While the automatic election is convenient, leaving it to chance is risky for professional networks. If a cheap stage interface is elected as the Grandmaster, it may drift, leading to clock sync loss, which causes audible clicks, pops, or full audio dropouts. In Dante Controller, you must manually designate a **Preferred Master**.

Preferred Master Best Practices:

  • Select your most reliable hardware device, such as the main FOH console or a dedicated rack-mount Word Clock generator (synced via coaxial BNC), as the Preferred Master.
  • Always select a second Preferred Master (like the stage-box or Monitor console) to act as a secondary clock generator. If the primary master fails or is turned off, the network will seamlessly hand over the clock master role to the backup without audio interruption.
  • Ensure all non-Dante digital gear connected to your console (like external converters or outboard processors) is locked to the same clock source using physical Word Clock cables.

3. Switch Configuration: The "Green Ethernet" Hazard

You cannot use standard "plug-and-play" consumer network switches for professional live sound. The primary reason is **Energy Efficient Ethernet (EEE / IEEE 802.3az)**, commonly marketed as "Green Ethernet." EEE is designed to save power by putting inactive network ports to sleep.

However, EEE cannot distinguish between brief silences in audio and inactive network ports. During a pause in a song, EEE may put a switch port to sleep. When the audio resumes, the port takes several milliseconds to wake up, resulting in audio clipping and dropouts. **You must use managed switches where EEE can be disabled.**

Additionally, for high channel counts (over 32 channels at 96kHz), configure **IGMP Snooping** on your switches. By default, multicast audio flows are sent to every device on the network. IGMP Snooping ensures that multicast packets are only routed to the specific devices that subscribe to them, preventing control ports and wireless receivers from being flooded with unnecessary audio traffic.

4. Dante Latency Settings: Tuning for Hops

Dante lets you adjust latency on a per-device basis to match your network layout. Latency is the buffer size the receiver uses to reassemble arriving network packets before converting them to audio. Setting latency too low on a complex network will lead to packet drops, causing subscriptions to fail.

Latency Guidelines:

  • 0.25ms: Best for simple, direct connections (e.g., FOH console straight to stage box with a single switch in between).
  • 0.5ms: The standard setting for most live sound networks.
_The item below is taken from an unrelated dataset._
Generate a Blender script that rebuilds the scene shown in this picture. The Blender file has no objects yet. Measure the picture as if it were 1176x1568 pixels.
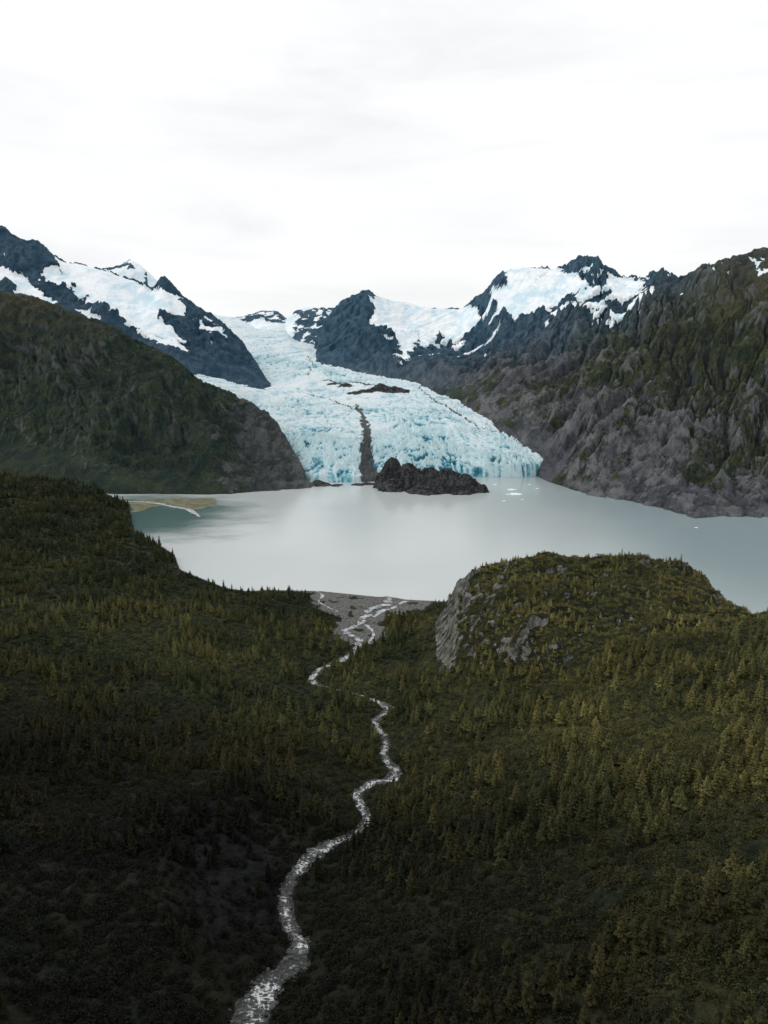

Safe for up to 3 switch "hops" (daisy-chained switches).
  • 1.0ms: Recommended for complex multi-zone festival networks or theater setups with 5 to 10 switches.
Always monitor the **Latency Tab** in Dante Controller. If you see orange or red bars on a channel, it means packets are arriving late; you must increase the device's latency buffer or optimize your switch routing to resolve the issue.

(Editor’s note: Aligning stage inputs and calculating acoustic delays for fills? Open our interactive Time Delay Calculator to align your speakers, and monitor your outputs using our web-based RTA Spectrum Analyzer).

Summary

A Dante network is only as stable as its configuration. By deploying physically isolated Primary and Secondary networks, manually designating Preferred Master clocks, disabling Energy Efficient Ethernet on managed switches, and configuring appropriate device latency buffers, you can build a bulletproof network that delivers flawless digital audio for any scale production.